IN Brief:
- The City of London Corporation says 2025 approvals topped 500,000 sq m of office space.
- Major schemes underway or starting imminently include 1 Undershaft and the Gracechurch Street projects.
- Tight new-build vacancy is driving a development pipeline focused on Grade A, lower-carbon offices.
The City of London Corporation has published updated skyline imagery showing the Square Mile’s tall-building cluster as it could look in around six years, as a wave of consented towers and major refurbishments moves through construction. The visualisation, created by Didier Madoc-Jones of GMJ, is built from schemes already on site or holding planning permission.
The Corporation says more than half a million square metres of office space was granted planning permission in 2025 — a record annual total it equates to more than ten “Gherkin”-sized buildings. Around half of that floor area is already under construction, with a further pipeline expected to start as remaining approvals convert into contracts.
The active workload is concentrated in the eastern cluster, where several large commercial schemes are either underway or close to mobilisation. The Corporation cites 1 Undershaft as already in progress, while 85 and 60 Gracechurch Street are expected to start imminently, with the Gracechurch pair alone contributing more than 200,000 sq m of commercial space.
The Corporation also points to a sharp start to 2026 in planning decision throughput, with an 84% increase in planning applications decided in January compared with the same month last year. In its view, that volume reflects both developer appetite and an ongoing occupier requirement for newer, higher-specification buildings.
Market indicators cited alongside the skyline release underline how little slack remains in the newest stock. The Corporation references JLL data indicating City Core vacancy at 4.4% in Q4, while new-build vacancy stood at 0.1% in the same period.
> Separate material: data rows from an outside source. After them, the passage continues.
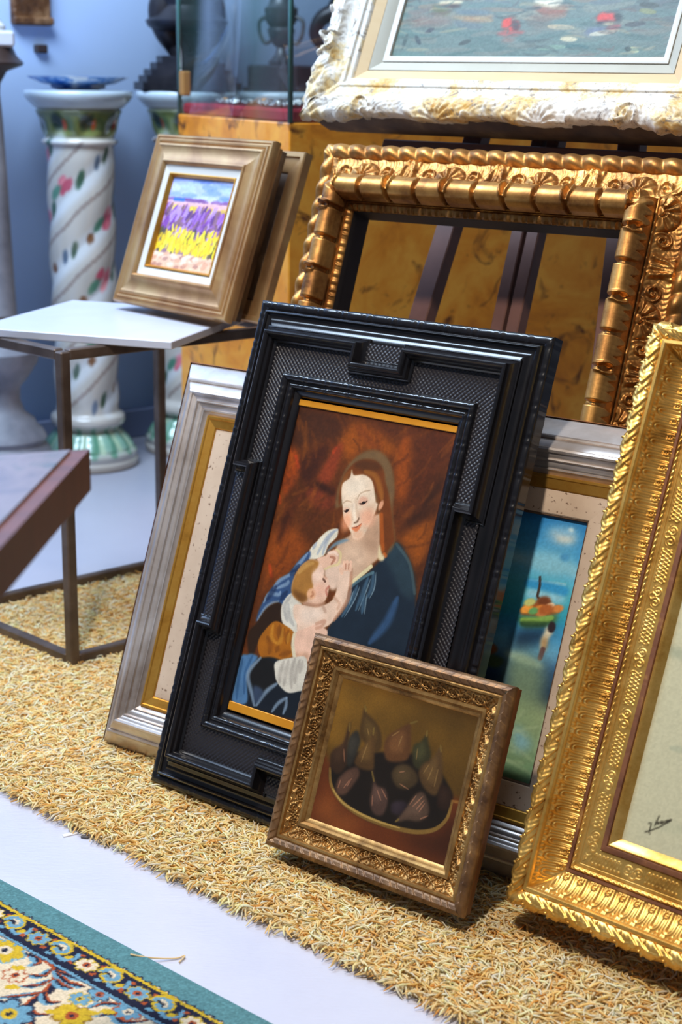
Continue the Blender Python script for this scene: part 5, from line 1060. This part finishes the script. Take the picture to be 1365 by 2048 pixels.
sweep('carved_moulding', rect(W, H), dense([(.004, .018), (0, .034), (.001, .042)] + arc((.003, .046), (.032 * k_, .051), .004, 8) + arc((.033 * k_, .051), (.060 * k_, .032), -.004, 8) + [(.0615 * k_, .0345), (.067 * k_, .0340), (.069 * k_, .0290), (.076 * k_, .0275), (.0790 * k_, .022), (.0790 * k_, .010)], .0022), m_white, fwp, seg=.0022, disp=rocaille, lat=scal, smooth=180)
sweep('beige_liner', rect(W, H, .0785 * k_, .0785 * k_), [(0, .010), (0, .022), (.0195, .0125), (.0200, .010)], m_beige, fwp, seg=.1, smooth=30)
sweep('grey_liner', rect(W, H, .0980 * k_, .0980 * k_), [(0, .008), (0, .0130), (.0190, .0025), (.0200, .0010)], m_greyln, fwp, seg=.1, smooth=30)
sweep('white_slip', rect(W, H, .1172 * k_, .1172 * k_), [(0, 0), (0, .0042), (.0030, .0048), (.0105, .0030), (.0110, -.004)], m_slip, fwp, seg=.1, smooth=30)
sweep('back_rail', rect(W, H, .010, .010), [(.05, -.055), (0, -.055), (-.001, -.045), (-.004, -.040), (-.004, .0), (.004, .022), (.02, .03)], m_darkbrown, fwp, seg=.1, smooth=30)
slab(fwp, 'back_board', W - .06, H - .06, -.053, -.010, m_dark).location = (0, .03, 0)
CW, CH = W - .2560 * FW, H - .2560 * FW
cv = Canvas(CW, CH, 560, (104, 128, 130))
yy = cv.yy / (cv.h - 1)
for k in range(420):
    u, v = rng.uniform(-.05, CW), rng.uniform(0, CH); q = v / CH
    c_ = [(96, 132, 134), (84, 116, 118), (124, 132, 130), (120, 112, 112), (140, 148, 142), (92, 100, 104), (150, 128, 112), (104, 118, 134)][rng.integers(0, 8) if q > .12 else rng.integers(0, 3)]
    cv.stroke([(u, v), (u + rng.uniform(.02, .05), v + rng.uniform(-.006, .006)), (u + rng.uniform(.05, .10), v + rng.uniform(-.010, .010))], rng.uniform(.004, .013), c_, .6, .7, .6)
P, Q = cv.poly, cv.stroke
P([(0.0781,0.1054),(0.1264,0.1072),(0.125,0.1017),(0.1039,0.0966),(0.0832,0.0997)], (240, 232, 206), 1.2); P([(0.0799,0.0998),(0.1189,0.1004),(0.1272,0.0948),(0.102,0.0924)], (70, 52, 44), 1.2); P([(0.0642,0.0973),(0.0851,0.0941),(0.1076,0.0854),(0.0963,0.08),(0.0713,0.086)], (92, 96, 50), 1.5)
P([(0.1132,0.0784),(0.1949,0.0773),(0.1956,0.0706),(0.1445,0.0717)], (196, 140, 86), 2, .9); P([(0.1226,0.0893),(0.1903,0.0869),(0.1898,0.0788),(0.1285,0.081)], (88, 116, 140), 2, .9); P([(0.0193,0.0811),(0.1113,0.0743),(0.1093,0.0605),(0.0362,0.0612)], (150, 112, 104), 4, .7)
P([(0.2812,0.1041),(0.3375,0.1043),(0.3319,0.0939),(0.3183,0.0902),(0.2962,0.0946)], (240, 236, 226), 1.2); P([(0.2811,0.0948),(0.297,0.0919),(0.3191,0.0876),(0.3493,0.0897),(0.3507,0.0805),(0.3135,0.0771),(0.2973,0.0813)], (160, 88, 60), 1.5); P([(0.2753,0.075),(0.3144,0.0744),(0.3295,0.0637),(0.3142,0.056),(0.2864,0.0589)], (112, 100, 92), 4, .8)
P([(0.2286,0.0567),(0.228,0.0702),(0.2419,0.0748),(0.2557,0.0699),(0.266,0.0564),(0.2504,0.048),(0.234,0.0513)], (226, 62, 36), 1); P([(0.2449,0.07),(0.2581,0.0672),(0.2669,0.0537),(0.2547,0.049)], (80, 40, 36), 1.2); P([(0.2218,0.046),(0.2501,0.049),(0.2794,0.0478),(0.265,0.0404),(0.2311,0.0411)], (176, 84, 80), 1.4, .9); P([(0.2359,0.0357),(0.2574,0.0356),(0.2623,0.0297),(0.2409,0.0298)], (170, 110, 100), 1.5, .8)
P([(0.4184,0.0654),(0.4167,0.0757),(0.4278,0.0807),(0.4482,0.0778),(0.4563,0.065),(0.4397,0.06)], (224, 58, 40), 1); P([(0.4468,0.0778),(0.4598,0.0764),(0.4646,0.0649),(0.4553,0.0637)], (46, 52, 46), 1); P([(0.4163,0.0628),(0.4353,0.0652),(0.4553,0.0637),(0.4516,0.0574),(0.4296,0.0563)], (34, 36, 44), 1); P([(0.4284,0.0601),(0.4497,0.0638),(0.4536,0.0599),(0.4378,0.057)], (226, 214, 180), 1); P([(0.3979,0.0488),(0.4215,0.0551),(0.4416,0.0536),(0.4411,0.0459),(0.4117,0.041)], (108, 122, 160), 1.5); P([(0.4392,0.0524),(0.4623,0.0585),(0.4642,0.0522),(0.4465,0.0467)], (176, 64, 64), 1.2)
for L, c_ in (([(0.3565,0.0334),(0.3858,0.032)], (222, 214, 190)), ([(0.4914,0.0166),(0.5092,0.0116)], (206, 216, 180)), ([(0.4859,0.0166),(0.4948,0.0141)], (30, 50, 40)), ([(0.3692,0.0204),(0.413,0.0178)], (60, 106, 112)), ([(0.3231,0.0559),(0.3737,0.0529)], (190, 176, 152)), ([(0.4117,0.041),(0.4551,0.0459)], (210, 212, 204)), ([(0.4906,0.0924),(0.5239,0.0893)], (56, 66, 50)), ([(0.4936,0.0822),(0.5219,0.078)], (140, 150, 100)), ([(0.4738,0.0572),(0.5085,0.0593)], (70, 74, 76)), ([(0.3147,0.0164),(0.3667,0.0191)], (124, 160, 150))):
    Q(L, .007, c_, .9, .6, .5)
for L, c_ in (([(0.0438,0.0387),(0.0586,0.0246)], (52, 66, 74)), ([(0.1471,0.0245),(0.1677,0.03)], (54, 66, 62)), ([(0.0209,0.0162),(0.0225,0.0416)], (64, 84, 84)), ([(0.0644,0.047),(0.0792,0.0524)], (58, 62, 70))):
    Q(L, .007, c_, .9, .6, .5)
for k in range(130):
    u, v = rng.uniform(-.05, CW), rng.uniform(0, .16); cv.stroke([(u, v), (u + rng.uniform(.01, .03), v + rng.uniform(-.004, .006)), (u + rng.uniform(.03, .06), v + rng.uniform(-.008, .008))], rng.uniform(.002, .005), [(60, 76, 78), (150, 158, 148), (84, 100, 98), (172, 166, 140), (110, 92, 84), (70, 104, 104)][k % 6], .5, .7, .7)
cv.A[..., 2] *= .88; cv.A[..., 0] *= 1.06; cv.grain(1.5, .07)
cv.build('canvas', m_oil2, fwp, -CW / 2, .128 * FW, -.002, gain=.66)

es = picture('easel', -.0579 * FW, 2.7873 * FW, 1.1 - .0824 * FW, -40.08, 23.2, W, 'dark walnut A-frame easel carrying the whitewashed frame', 'easel')
hz = -.085 * FW
def ep(a, y): return (a * FW - W / 2, y * FW, hz)
floor_y = -(1.1 - .0824 * FW) / math.cos(R(23.2)) / FW - hz * math.sin(R(23.2)) / math.cos(R(23.2)) / FW
for nm, (a0, y0), (a1, y1_), wd in (('leg', (.2695, -.2991), (.2748, -.1279), .040), ('leg', (.6370, -.310), (.6040, -.1148), .042)):
    dd = (a1 - a0) / (y1_ - y0); pA, pB = ep(a0 + dd * (floor_y + .006 - y0), floor_y + .006), ep(a0 + dd * (.30 - y0), .30)
    b = MB(); b.bar((pA[0], pA[1], pA[2] - .015), (pB[0], pB[1], pB[2] - .015), wd, .030, upv=(0, 0, 1), bev=.002); b.build(nm, m_easel, es, 20)
for off in (-.0135, .0165):
    dd = (.4332 - .4441) / (-.1239 + .2901); pA, pB = ep(.4441 + dd * (floor_y + .25 + .2901) + off, floor_y + .25), ep(.4441 + dd * (.55 + .2901) + off, .55)
    b = MB(); b.bar((pA[0], pA[1], pA[2] - .014), (pB[0], pB[1], pB[2] - .014), .025, .028, upv=(0, 0, 1), bev=.002); b.build('mast', m_easel, es, 20)
b = MB(); b.box((.065, -.016, -.090), (W - .135, .028, .085), bev=.003); b.build('tray', m_easel, es, 20)
b = MB(); b.box((.045, floor_y * FW + .22 * FW, hz - .015), (.30, .04, .026), bev=.002); b.build('cross_rail', m_easel, es, 20)

# ------------------------------------------------------------------ lavender picture on the marble slab, and the frame stacked behind it
W, H = .366, .352
fl = picture('framed_painting', -.4729, 3.1333, .653, -46.64, 20.42, W, 'wide bronze-gilt frame with a lavender and yellow field on the marble top', 'framed painting')
m_brz = mat_noise('bronze_gilt', [(.3, srgb(150, 104, 66)), (.5, srgb(186, 140, 92)), (.7, srgb(206, 166, 112))], 9, rough=.34, metal=.6, dist=.5)
sweep('outer_moulding', rect(W, H), [(.016, -.044), (.016, -.030), (.008, -.028), (.0075, -.018), (.002, -.016), (0, -.013), (0, -.002), (.003, .004), (.006, .0042), (.0075, .0015), (.0105, .0025), (.0125, .0060), (.0155, .0055), (.0175, .003), (.021, .0075), (.024, .0085)] + arc((.0245, .008), (.053, .0115), -.0035, 8) + [(.0545, .0145), (.0575, .0155), (.0605, .013), (.0630, .007)], m_brz, fl, seg=.05, smooth=30)
sweep('linen_liner', rect(W, H, .0628, .0628), [(0, .003), (0, .0070), (.0155, .0045), (.016, .002)], m_slip, fl, seg=.05, smooth=30)
sweep('gilt_slip', rect(W, H, .0786, .0786), [(0, .001), (0, .0062), (.0022, .0068), (.0060, .002), (.0070, -.004)], m_goldlip, fl, seg=.05, smooth=30)
slab(fl, 'back_board', W - .02, H - .02, -.042, -.006, m_darkbrown).location = (0, .01, 0)
CW, CH = W - .171, H - .171
cv = Canvas(CW, CH, 620, (168, 176, 232)); P, Q = cv.poly, cv.stroke
yy = cv.yy / (cv.h - 1); cv.A = np.where(yy[..., None] < .16, np.array((222, 178, 148)) / 255., cv.A); cv.A = np.where((yy[..., None] >= .16) & (yy[..., None] < .70), np.array((150, 112, 120)) / 255., cv.A)
for k in range(40): u, v = rng.uniform(-.02, CW), rng.uniform(.76, 1.0) * CH; Q([(u, v), (u + .04, v + rng.uniform(-.004, .004))], rng.uniform(.006, .014), [(126, 150, 220), (206, 212, 240), (96, 126, 206), (172, 188, 236)][k % 4], .5, 1, .5)
P([(-.01, CH * .74), (CW * .3, CH * .75), (CW * .6, CH * .76), (CW + .01, CH * .75), (CW + .01, CH * .66), (-.01, CH * .66)], (226, 166, 158), 2)
for k in range(14): u = rng.uniform(0, CW); Q([(u, CH * .755), (u + .015, CH * .765), (u + .03, CH * .75)], .005, (122, 76, 132), .7, .8, .4)
Q([(.02, CH * .755), (.05, CH * .757)], .006, (52, 110, 206), .9, .8)
for k in range(26): u = rng.uniform(-.01, CW); Q([(u, CH * rng.uniform(.64, .68)), (u + .014, CH * .66)], .009, [(222, 184, 40), (196, 164, 60), (236, 206, 70)][k % 3], .85, .8, .4)
for k in range(220): u, v = rng.uniform(-.01, CW), rng.uniform(.34, .62) * CH; Q([(u, v), (u + rng.uniform(.003, .012), v + rng.uniform(.010, .022))], rng.uniform(.004, .008), [(124, 66, 150), (156, 104, 184), (92, 52, 110), (176, 136, 200), (130, 92, 96)][k % 5], .9, .7, .4)
for k in range(34): u, v = rng.uniform(-.01, CW), rng.uniform(.16, .34) * CH; Q([(u, v), (u + .006, v + .02)], .010, [(96, 86, 40), (70, 66, 44)][k % 2], .8, .8, .4)
for k in range(230): u, v = rng.uniform(-.01, CW), rng.uniform(.15, .36 + .08 * math.sin(k)) * CH; Q([(u, v), (u + rng.uniform(-.004, .009), v + rng.uniform(.006, .016))], rng.uniform(.003, .0065), [(240, 214, 30), (228, 190, 40), (246, 222, 70), (214, 172, 40)][k % 4], .95, .6, .4)
for k in range(50): u, v = rng.uniform(-.01, CW), rng.uniform(.0, .15) * CH; Q([(u, v), (u + .012, v + .002)], .007, [(232, 190, 160), (206, 150, 120), (240, 206, 180), (170, 120, 104)][k % 4], .8, .8, .4)
cv.grain(1.5, .06)
cv.build('canvas', m_oil2, fl, -CW / 2, .0855, -.003, gain=1.1)
e_ = np.array([math.cos(R(-46.64)), math.sin(R(-46.64))]); n2 = np.array([-e_[1], e_[0]])
q = np.array([-.4729, 3.1333]) + e_ * .022 + n2 * .064
fk = picture('stacked_frame', q[0], q[1], .648, -46.64, 20.42, W - .004, 'plain gilt-edged frame stacked behind the lavender picture', 'frame')
sweep('moulding', rect(W - .004, .335), [(0, -.020), (0, -.002), (.002, .001), (.010, .001), (.012, -.004), (.04, -.006), (.042, -.010)], m_brz, fk, seg=.1, smooth=30)
slab(fk, 'back_board', W - .02, .32, -.018, -.008, m_darkbrown).location = (0, .008, 0)
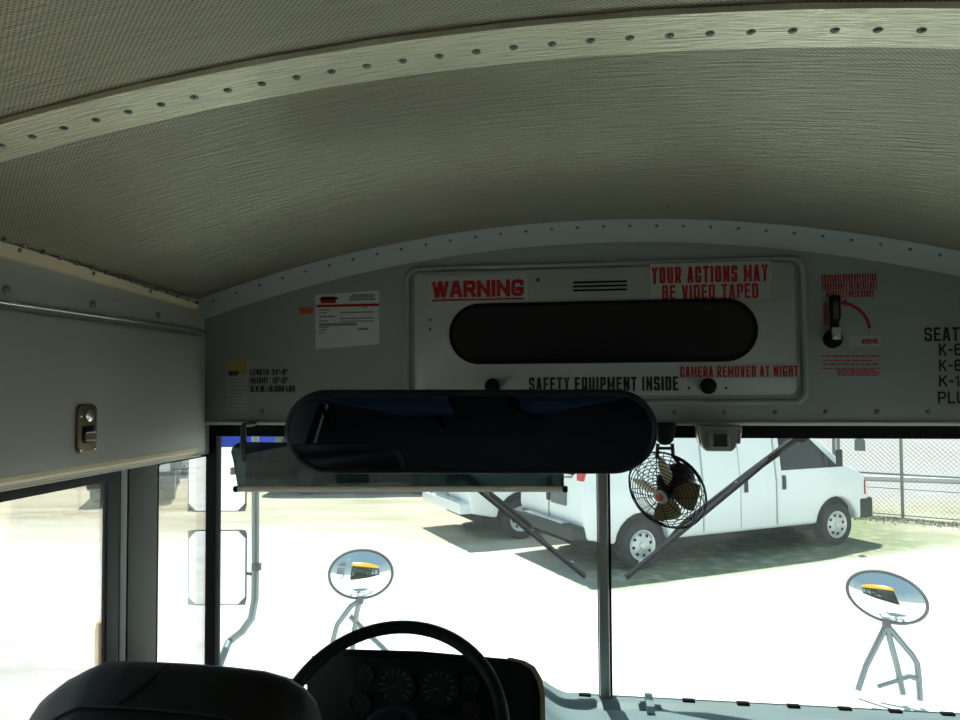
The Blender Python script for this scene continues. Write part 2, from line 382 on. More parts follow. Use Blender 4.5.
# ceiling skin
def cg(u, v): x = XL-.05+(XR-XL+.1)*u; y = BACK+(D+.045-BACK)*v; return (x, y, zc(x, y))
g = G().grid(cg, 40, 60)
g2 = G().grid(lambda u, v: (cg(u, v)[0], cg(u, v)[1], cg(u, v)[2]+.05), 40, 60)
ceil = struct(g.build('ceiling', 'ceil', smooth=60, recalc=False)); roof = struct(g2.build('roof', 'bus_y', smooth=60, recalc=False))
# curved flange where ceiling meets bulkhead
FY, FZ = 1.992, .054
def fg(u, v):
    x = XL+(XR-XL)*u; a = v*PI/2
    return (x, FY+(D-.002-FY)*math.sin(a)**1.0*(.35+.65*v), zc(x)-.001-FZ*(1-math.cos(a))**.8)
fl = struct(G().grid(fg, 60, 8).build('trim_2', 'flange', smooth=60, recalc=False))
rv = None
def rivet(parent, p, nrm, r=.0055, h=.003, m='rivet'):
    g = G().lathe(p, nrm, [(r, 0), (r*.9, h*.6), (r*.5, h), (.0001, h*1.05)], 10); return g.build('rivet', m, parent, 60)
p_ = onZ(667, 207, zc(.2)); rivet(ceil, (p_.x, p_.y, zc(p_.x, p_.y)), (0, 0, -1), .005, .003)
for i in range(33):
    u = (i+.6)/33.2; p = Vector(fg(u, .42)); q = Vector(fg(u, .46)); t = (q-p).normalized(); n = Vector((0, t.z, -t.y)); n = -n if n.z > 0 else n
    rivet(fl, p, n, .0045, .003, 'rivet')
# roof bow (riveted strip) across the ceiling
RB0, RB1 = .884, .984
def rb(u, v):
    v = v if v in (0, 1) else .01+.98*(v-.1)/.8; x = XL+(XR-XL)*u; s = .0025*math.sin(x*38)*(1 if v > .5 else -.3)
    y = RB0+(RB1-RB0)*v+(s if v in (0, 1) else 0); return (x, y, zc(x, y)-.007*(1 if 0 < v < 1 else 0)-.001)
bow = struct(G().grid(rb, 120, 10).build('trim_3', 'rib', smooth=60, recalc=False))
for i in range(48):
    x = XL+.045+i*.0485
    if x < XR-.05: rivet(bow, (x, (RB0+RB1)/2+.002, zc(x, .95)-.0075), (0, 0, -1), .0058, .0035)
# second bow further back and its light weight on the rear ceiling
b2 = struct(G().grid(lambda u, v: (rb(u, v)[0], rb(u, v)[1]-1.9, rb(u, v)[2]), 60, 10).build('trim_9', 'rib', smooth=60, recalc=False))

# left wall
W0 = XL-.05
g = G()
g.box((W0, BACK, 2.46), (XL, D+.045, 2.93)); g.box((W0, BACK, .55), (XL, D+.045, 1.72))
for y0, y1 in ((BACK, -4.9), (-3.75, -3.6), (-2.45, -2.3), (-1.15, -1.0), (.2, .55)): g.box((W0, y0, 1.72), (XL, y1, 2.46))
wl = struct(g.build('wall_left', 'wall', smooth=0))
struct(G().box((W0, 1.682, 1.72), (XL, 1.806, 2.459)).bevel(.006).build('trim_4', 'pillar'))
g = G(); g.box((W0+.005, 1.655, 1.72), (XL-.003, 1.6815, 2.459)); struct(g.bevel(.004).build('trim_5', 'pillar_l'))
def frame_x(name, x, y0, y1, z0, z1, w, d, m, pane, r=.02, gl='side'):
    o = rrect(y0, z0, y1, z1, r); i = rrect(y0+w, z0+w, y1-w, z1-w, max(r-w*.4, .008))
    f = struct(G().ring(o, i, XP(x), XP(x-d)).build(name, m, smooth=40))
    p = G().prism(rrect(y0+w*.7, z0+w*.7, y1-w*.7, z1-w*.7, max(r-w*.4, .008)), XP(x-d*.5), XP(x-d*.5-.004)).build('pane', gl, f, 0)
    return f
o = [(.555, 1.722), (1.654, 1.722), (1.654, 2.459), (.555, 2.459)]; i = [(.61, 1.76), (1.606, 1.76), (1.606, 2.436), (.61, 2.436)]
f3 = struct(G().ring(o, i, XP(XL-.004), XP(XL-.018)).bevel(.003).build('window_3', 'blackp', smooth=40))
G().box((XL-.014, .60, 1.75), (XL-.010, 1.62, 2.45)).build('pane', 'side', f3, 0)
frame_x('window_4', XL-.002, 1.807, 2.090, 1.722, 2.459, .006, .006, 'black', True, .008)
for i, (y0, y1) in enumerate(((-4.9, -3.75), (-3.6, -2.45), (-2.3, -1.15), (-1.0, .2))):
    frame_x('window_%d' % (5+i), XL-.006, y0, y1, 1.722, 2.458, .05, .04, 'black', True)
# right wall with passenger windows and the entrance door opening
g = G(); R0, R1 = XR, XR+.05
g.box((R0, BACK, 2.46), (R1, D+.045, 2.93)); g.box((R0, BACK, .55), (R1, .9, 1.72)); g.box((R0, 2.0, .55), (R1, D+.045, 2.46))
for y0, y1 in ((BACK, -4.9), (-3.75, -3.6), (-2.45, -2.3), (-1.15, -1.0), (.2, .9)): g.box((R0, y0, 1.72), (R1, y1, 2.46))
struct(g.build('wall_right', 'wall', smooth=0))
for i, (y0, y1) in enumerate(((-4.9, -3.75), (-3.6, -2.45), (-2.3, -1.15), (-1.0, .2))):
    frame_x('window_%d' % (9+i), XR+.046, y0, y1, 1.722, 2.458, .05, .04, 'black', True)
frame_x('door_1', XR+.046, .905, 1.44, .6, 2.43, .06, .04, 'black', True); frame_x('door_2', XR+.046, 1.46, 1.995, .6, 2.43, .06, .04, 'black', True)
# floor and rear wall
struct(G().box((W0, BACK, FL-.06), (R1, D+.045, FL)).build('floor', 'floor', smooth=0))
struct(G().prism([(XL-.05, .55), (XR+.05, .55)]+[(x, zc(x)+.05) for x in arc[::-1]], YP(BACK-.05), YP(BACK)).build('wall_back', 'seatnavy', smooth=20))
# front wall under the windshield (firewall)
struct(G().box((W0, D, .55), (R1, D+.045, 1.775)).build('wall_lower', 'blackp', smooth=0))

# cream strip along the joint of left wall and ceiling
sp = []
for t in range(13):
    y = -.4+(1.975+.4)*t/12; k = max(0., min(1., (y-1.26)/.70))
    sp.append((y, 2.906-.028*k, 2.932-.042*k))
g = G()
g.loft([[(XL, y, a-.002), (XL+.010, y, a), (XL+.016, y, b), (XL+.004, y, b+.006), (XL-.01, y, b+.006)] for y, a, b in sp])
st = struct(g.build('trim_6', 'strip', smooth=30))
for i in range(22):
    y = .9+i*.05; k = max(0., min(1., (y-1.26)/.70)); rivet(st, (XL+.023, y, 2.933-.040*k), (.75, 0, -.65), .0055, .006)
for y in (1.30, 1.52, 1.74):
    k = max(0., min(1., (y-1.26)/.70)); rivet(st, (XL+.013, y, 2.924-.038*k), (1, 0, -.2), .0055, .004)

# windshield: two panes, frames, header rubber, mullion
ZB, ZT = 1.806, 2.552
def ws(name, x0, x1, wl_, wr_):
    o = [(x0, ZB), (x1, ZB), (x1, ZT), (x0, ZT)]; i = [(x0+wl_, ZB+.003), (x1-wr_, ZB+.003), (x1-wr_, ZT-.041), (x0+wl_, ZT-.041)]
    f = struct(G().ring(o, i, YP(2.068), YP(2.10)).build(name, 'black', smooth=0))
    G().box((x0+.004, 2.082, ZB+.004), (x1-.004, 2.087, ZT-.01)).build('pane', 'ws', f, 0)
ws('window_1', XL-.010, -.013, .032, .003); ws('window_2', .018, XR+.016, .003, .040)
g = G(); g.box((-.0125, 2.052, ZB-.01), (.0135, 2.067, ZT)); g.bevel(.004)
mu = struct(g.build('trim_7', 'alu'))
g = G(); g.box((.0140, 2.056, ZB-.01), (.0195, 2.0675, ZT)); g.build('rubber_edge', 'black', mu, 0)
g = G(); g.box((-.0165, 2.058, ZB-.01), (-.0130, 2.0675, ZT)); g.build('rubber_edge', 'alu', mu, 0)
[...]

It also notes 22 Bishopsgate is fully occupied, with rental levels for prime space pushing upwards as occupiers compete for the highest-performing buildings.
Tom Sleigh, chairman of the Corporation’s Planning and Transportation Committee, said: “Commercial development in the Square Mile is all systems go.” The Corporation has positioned the consented pipeline as an investable construction programme over the remainder of the decade, with further major decisions expected as more schemes move through planning and into delivery.